A me pare che quella di Querce al Pino sia solo una speculazione sui terreni che da agricoli con semplice atto amministrativo si vuol far passare edificabili decuplicandone il valore. Un bell’affare per chi se li è assicurati per tempo.
circa 13 anni fa
Non so se sia proponibile o meno l’opzione metri cubi zero (che detta così può far apparire chi la propugna come il solito “partito del no a tutto”), ma sono abbastanza convinto che le aree già previste per gli insediamemnti abitativi, anche di fascia alta (Porto/Montorio, Poggio Gallina, Santa caterina, Fornace), più l’area centro carni per gli insediamenti produttivi e la Fornace con i 60 mila mc ipotizzati, siano più che sufficienti per rispondere alla “domanda che viene dal mercato”. Non mi pare che ci siao frotte di cittadini e fle di imprese alle porte di Chiusi, che premono per avere la loro villetta o il loro capannone…
circa 13 anni fa
Magari la cosa fosse così semplice! In questi anni si è operato in maniera del tutto “riservata”. Intanto non c’è alcuna presa di posizione del progettista. Il possibile contrasto progettista/amministrazione si deduce dai tempi da era geologica di questo piano. Molti hanno pensato che questo ritardo dipendesse da un possibile contrasto.
C’è poi un secondo elemento e riguarda il Piano Territoriale di Coordinamento della Provincia (progettista Silvia Viviani), adottato (marzo) e, credo, in via di approvazione,che prevede due grandi aree per insediamenti produttivi denominate APEA (Area Produttiva Ecologicamente Attrezzata), una in Val d’Elsa e l’altra in Val di Chiana.
Per quello in Val di Chiana si è mosso il comune di Chiusi, inventandosi l’area di Querce al Pino. Decisione concordata con gli altri comuni? pare proprio di no.
Se questa è urbanistica io sono Padre Pio redivivo.
circa 13 anni fa
Non sono un esperto della materia, ma credo che se l’opzione metri cubi zero sia proponibile a Firenze (Renzi lo ha proposto), sarà applicabile anche da noi
circa 13 anni fa
Se il parere dello studioso (allegato al “quadro conoscitivo del Piano Strutturale”, quindi richiesto dal Comune) è questo, se è vero, come si dice che anche il principale progettista Arch. Filpa ha espresso perplessità, da dove sono usciti i numeri che dicono un milione e 800 mla metri cubi complessivi e 250.000 di insediamenti commerciali e produttivi a Querce al Pino? Perché il Comune chiede pareri agli esperti e poi non ne tiene conto?

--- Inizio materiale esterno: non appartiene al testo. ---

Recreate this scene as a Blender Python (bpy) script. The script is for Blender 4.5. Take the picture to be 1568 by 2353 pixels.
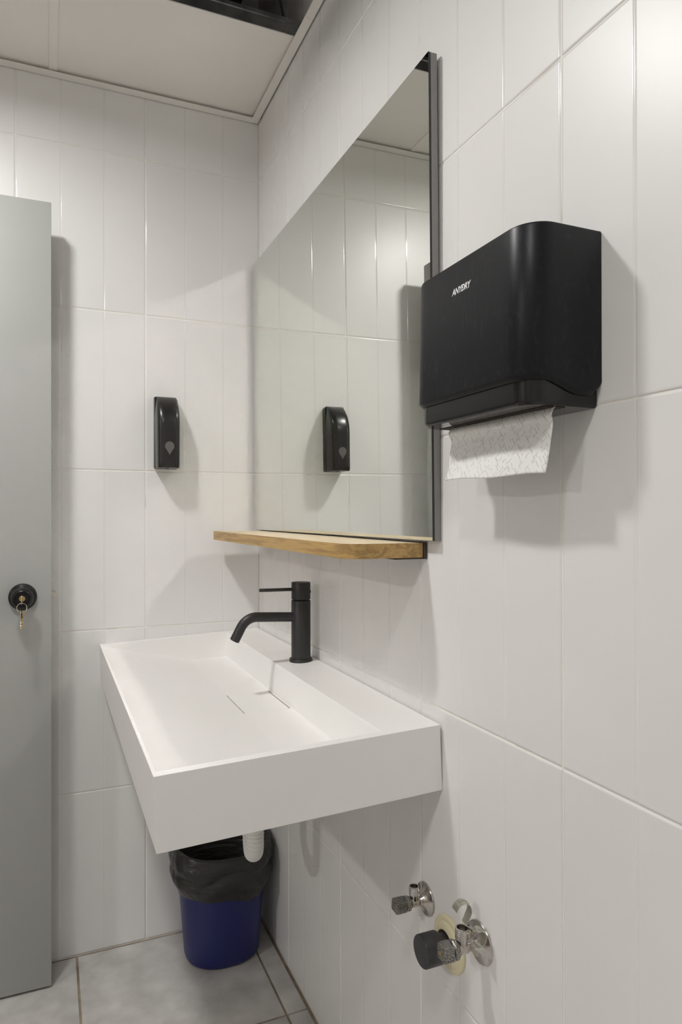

Per la verità anche i pareri dei cittadini espressi nelle assemble pubbliche del 2008 non erano favorevoli a nuovi insediamenti… Se il Consiglio Comunale e la Giunta, come si afferma in un comunicato del Comune, non ne hanno mai discusso, chi ha scritto quei numeri nelle previsioni del Piano e chi vuole la “colata”?
Il Pd lo dovrà spiegare e qualcosa dovrà dire anche la signora Fiorini Vagnetti.. come gli alleati del Pd e l’opposizione.